## THE PROBLEM
Exactly the lines from the start of the data below through the line that contains "edge_n = (vn(X32 / 2.2, Y32 / 3.0, 51) - .5)" are to be copied, with pictures left out.
◆ ◆ ◆ ◆
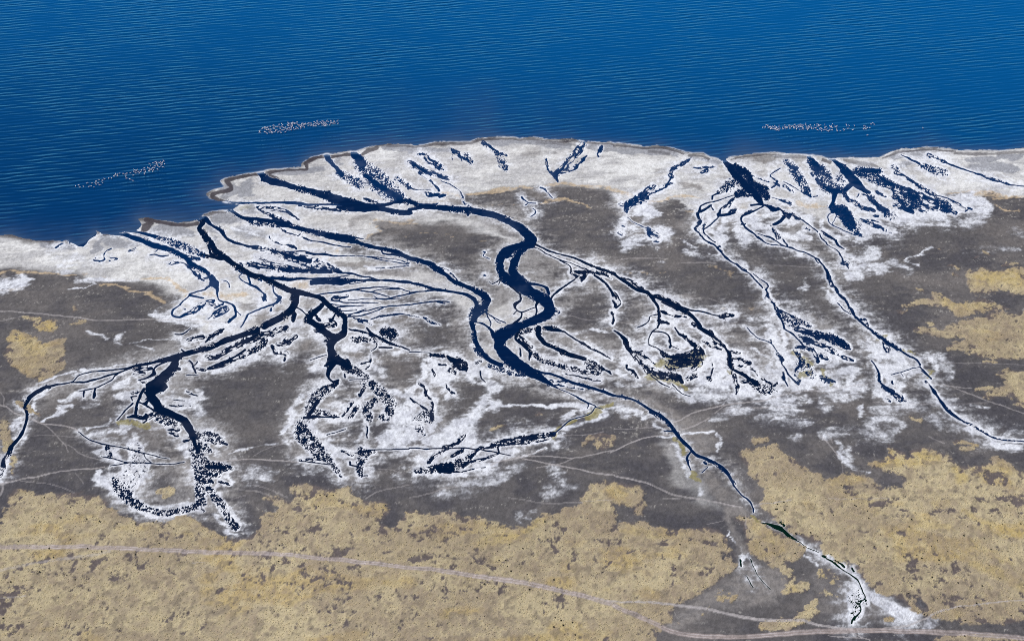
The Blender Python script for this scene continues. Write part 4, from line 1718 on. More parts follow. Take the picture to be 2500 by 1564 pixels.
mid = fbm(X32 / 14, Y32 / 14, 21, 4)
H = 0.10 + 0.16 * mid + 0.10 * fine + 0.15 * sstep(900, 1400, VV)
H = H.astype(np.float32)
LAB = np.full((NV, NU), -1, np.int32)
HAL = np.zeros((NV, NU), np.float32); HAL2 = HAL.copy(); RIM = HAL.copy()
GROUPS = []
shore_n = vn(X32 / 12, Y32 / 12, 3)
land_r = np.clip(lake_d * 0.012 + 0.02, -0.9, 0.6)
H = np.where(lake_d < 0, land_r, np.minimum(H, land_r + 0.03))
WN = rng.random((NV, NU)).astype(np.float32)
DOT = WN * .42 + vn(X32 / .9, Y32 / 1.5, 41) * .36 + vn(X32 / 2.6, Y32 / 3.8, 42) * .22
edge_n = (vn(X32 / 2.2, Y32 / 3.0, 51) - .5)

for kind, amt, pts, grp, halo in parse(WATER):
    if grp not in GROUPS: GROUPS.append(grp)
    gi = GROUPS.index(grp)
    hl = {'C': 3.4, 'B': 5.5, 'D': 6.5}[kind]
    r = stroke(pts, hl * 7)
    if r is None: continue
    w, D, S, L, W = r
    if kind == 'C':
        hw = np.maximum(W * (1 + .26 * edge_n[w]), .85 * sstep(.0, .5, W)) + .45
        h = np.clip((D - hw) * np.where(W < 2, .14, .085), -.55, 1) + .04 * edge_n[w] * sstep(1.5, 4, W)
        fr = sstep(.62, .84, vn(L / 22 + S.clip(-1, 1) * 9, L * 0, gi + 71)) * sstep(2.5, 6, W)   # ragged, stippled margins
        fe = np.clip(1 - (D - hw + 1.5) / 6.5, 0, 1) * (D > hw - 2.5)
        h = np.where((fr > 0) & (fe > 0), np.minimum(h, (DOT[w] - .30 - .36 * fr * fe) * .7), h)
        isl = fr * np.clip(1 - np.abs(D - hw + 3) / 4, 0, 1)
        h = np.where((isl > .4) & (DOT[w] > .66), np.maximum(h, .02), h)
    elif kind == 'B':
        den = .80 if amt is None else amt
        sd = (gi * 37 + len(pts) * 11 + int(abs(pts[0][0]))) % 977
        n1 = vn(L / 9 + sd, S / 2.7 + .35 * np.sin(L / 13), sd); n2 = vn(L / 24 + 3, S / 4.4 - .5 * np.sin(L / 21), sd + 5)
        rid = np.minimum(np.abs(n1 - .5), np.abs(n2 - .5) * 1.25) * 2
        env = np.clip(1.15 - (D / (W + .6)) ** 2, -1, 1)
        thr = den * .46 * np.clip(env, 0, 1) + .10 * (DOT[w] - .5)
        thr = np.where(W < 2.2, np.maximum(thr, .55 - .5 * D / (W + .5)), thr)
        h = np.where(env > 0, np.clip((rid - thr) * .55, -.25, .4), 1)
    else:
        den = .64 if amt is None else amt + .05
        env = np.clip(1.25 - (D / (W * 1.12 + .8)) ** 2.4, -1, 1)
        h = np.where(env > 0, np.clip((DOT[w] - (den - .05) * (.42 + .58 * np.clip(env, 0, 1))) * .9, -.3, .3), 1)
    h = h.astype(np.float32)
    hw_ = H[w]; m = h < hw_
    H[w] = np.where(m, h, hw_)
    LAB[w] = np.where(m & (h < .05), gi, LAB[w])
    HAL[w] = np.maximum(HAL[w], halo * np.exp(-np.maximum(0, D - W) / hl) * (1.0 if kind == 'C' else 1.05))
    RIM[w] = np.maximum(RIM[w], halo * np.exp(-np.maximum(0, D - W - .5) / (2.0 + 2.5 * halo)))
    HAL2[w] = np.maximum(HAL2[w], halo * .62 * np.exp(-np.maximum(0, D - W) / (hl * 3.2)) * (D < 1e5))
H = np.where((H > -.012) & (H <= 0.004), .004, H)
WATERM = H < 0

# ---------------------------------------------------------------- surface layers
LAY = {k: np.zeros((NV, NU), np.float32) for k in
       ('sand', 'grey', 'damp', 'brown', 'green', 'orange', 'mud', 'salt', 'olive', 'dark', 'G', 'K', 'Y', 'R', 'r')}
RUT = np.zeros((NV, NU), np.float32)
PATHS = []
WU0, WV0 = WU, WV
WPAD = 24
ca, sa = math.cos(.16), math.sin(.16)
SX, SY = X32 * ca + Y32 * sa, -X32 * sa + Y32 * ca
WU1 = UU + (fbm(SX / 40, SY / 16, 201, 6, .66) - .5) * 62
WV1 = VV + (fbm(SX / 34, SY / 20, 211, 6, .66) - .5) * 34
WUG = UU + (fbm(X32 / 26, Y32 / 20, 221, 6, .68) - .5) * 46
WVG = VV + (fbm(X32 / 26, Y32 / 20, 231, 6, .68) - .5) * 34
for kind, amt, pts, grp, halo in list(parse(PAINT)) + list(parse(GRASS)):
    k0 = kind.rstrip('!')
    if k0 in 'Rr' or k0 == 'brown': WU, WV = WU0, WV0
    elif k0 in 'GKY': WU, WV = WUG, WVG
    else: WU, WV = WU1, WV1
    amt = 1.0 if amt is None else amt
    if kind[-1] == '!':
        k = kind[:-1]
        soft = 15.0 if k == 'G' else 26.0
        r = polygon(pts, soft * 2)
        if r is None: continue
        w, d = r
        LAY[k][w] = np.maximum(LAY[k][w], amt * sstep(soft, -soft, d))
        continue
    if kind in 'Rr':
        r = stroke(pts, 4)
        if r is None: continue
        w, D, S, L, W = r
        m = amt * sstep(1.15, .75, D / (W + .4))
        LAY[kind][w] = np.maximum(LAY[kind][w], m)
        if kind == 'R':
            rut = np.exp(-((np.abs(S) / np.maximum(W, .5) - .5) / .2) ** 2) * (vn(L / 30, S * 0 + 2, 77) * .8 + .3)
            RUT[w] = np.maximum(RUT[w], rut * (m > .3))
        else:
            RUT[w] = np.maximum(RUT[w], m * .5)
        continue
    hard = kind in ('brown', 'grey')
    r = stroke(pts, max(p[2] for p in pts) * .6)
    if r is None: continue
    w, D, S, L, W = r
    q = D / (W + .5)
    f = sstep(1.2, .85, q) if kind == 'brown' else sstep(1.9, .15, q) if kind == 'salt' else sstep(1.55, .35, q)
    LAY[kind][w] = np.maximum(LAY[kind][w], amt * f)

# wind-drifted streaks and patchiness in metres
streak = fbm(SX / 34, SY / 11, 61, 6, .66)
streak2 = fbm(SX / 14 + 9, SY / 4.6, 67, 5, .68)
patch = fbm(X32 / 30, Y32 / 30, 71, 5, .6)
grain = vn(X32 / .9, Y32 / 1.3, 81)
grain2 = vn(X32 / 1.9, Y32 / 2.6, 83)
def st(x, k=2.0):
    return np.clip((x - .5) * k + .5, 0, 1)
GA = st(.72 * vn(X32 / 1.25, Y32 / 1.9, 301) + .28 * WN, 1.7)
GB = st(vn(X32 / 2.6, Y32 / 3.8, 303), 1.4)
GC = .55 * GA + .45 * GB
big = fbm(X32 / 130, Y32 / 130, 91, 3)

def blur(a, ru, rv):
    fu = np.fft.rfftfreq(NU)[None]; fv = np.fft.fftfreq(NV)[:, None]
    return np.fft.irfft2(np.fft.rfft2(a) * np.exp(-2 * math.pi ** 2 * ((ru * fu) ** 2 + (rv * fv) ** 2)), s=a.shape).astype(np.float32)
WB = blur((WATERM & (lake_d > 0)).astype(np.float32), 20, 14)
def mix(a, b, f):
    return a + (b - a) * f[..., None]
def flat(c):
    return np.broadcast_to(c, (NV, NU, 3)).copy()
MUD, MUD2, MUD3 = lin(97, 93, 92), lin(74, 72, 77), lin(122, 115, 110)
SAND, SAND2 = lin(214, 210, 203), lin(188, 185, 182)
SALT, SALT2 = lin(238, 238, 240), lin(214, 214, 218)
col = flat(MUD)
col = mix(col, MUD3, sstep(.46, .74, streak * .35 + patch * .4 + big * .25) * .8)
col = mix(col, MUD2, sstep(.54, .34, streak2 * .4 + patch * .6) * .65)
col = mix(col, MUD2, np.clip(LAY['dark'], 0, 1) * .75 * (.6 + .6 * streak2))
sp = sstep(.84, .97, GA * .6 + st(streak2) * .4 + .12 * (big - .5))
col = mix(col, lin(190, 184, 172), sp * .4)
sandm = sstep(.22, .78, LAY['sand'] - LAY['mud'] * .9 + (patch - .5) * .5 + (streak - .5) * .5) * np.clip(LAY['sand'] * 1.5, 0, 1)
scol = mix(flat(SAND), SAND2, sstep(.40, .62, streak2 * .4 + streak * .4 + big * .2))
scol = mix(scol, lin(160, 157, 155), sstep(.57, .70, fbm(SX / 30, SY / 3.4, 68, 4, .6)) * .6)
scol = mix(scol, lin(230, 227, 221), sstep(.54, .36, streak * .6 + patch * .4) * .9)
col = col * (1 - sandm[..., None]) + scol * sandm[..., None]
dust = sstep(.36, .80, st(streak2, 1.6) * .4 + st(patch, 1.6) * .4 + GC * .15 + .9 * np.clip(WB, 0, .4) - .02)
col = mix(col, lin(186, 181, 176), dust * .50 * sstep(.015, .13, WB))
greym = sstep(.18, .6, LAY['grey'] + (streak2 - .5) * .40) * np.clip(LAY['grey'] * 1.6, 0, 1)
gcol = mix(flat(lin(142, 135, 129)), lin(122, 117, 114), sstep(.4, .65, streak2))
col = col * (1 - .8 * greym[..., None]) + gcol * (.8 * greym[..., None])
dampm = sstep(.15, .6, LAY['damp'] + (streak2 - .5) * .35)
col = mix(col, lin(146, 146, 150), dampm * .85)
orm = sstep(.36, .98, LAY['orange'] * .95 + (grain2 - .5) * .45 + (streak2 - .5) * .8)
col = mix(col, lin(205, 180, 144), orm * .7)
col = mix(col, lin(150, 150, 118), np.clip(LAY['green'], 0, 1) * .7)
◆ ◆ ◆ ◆
## ANSWER TO THE PROBLEM
The Blender Python script for this scene continues. Write part 4, from line 1718 on. More parts follow. Take the picture to be 2500 by 1564 pixels.
mid = fbm(X32 / 14, Y32 / 14, 21, 4)
H = 0.10 + 0.16 * mid + 0.10 * fine + 0.15 * sstep(900, 1400, VV)
H = H.astype(np.float32)
LAB = np.full((NV, NU), -1, np.int32)
HAL = np.zeros((NV, NU), np.float32); HAL2 = HAL.copy(); RIM = HAL.copy()
GROUPS = []
shore_n = vn(X32 / 12, Y32 / 12, 3)
land_r = np.clip(lake_d * 0.012 + 0.02, -0.9, 0.6)
H = np.where(lake_d < 0, land_r, np.minimum(H, land_r + 0.03))
WN = rng.random((NV, NU)).astype(np.float32)
DOT = WN * .42 + vn(X32 / .9, Y32 / 1.5, 41) * .36 + vn(X32 / 2.6, Y32 / 3.8, 42) * .22
edge_n = (vn(X32 / 2.2, Y32 / 3.0, 51) - .5)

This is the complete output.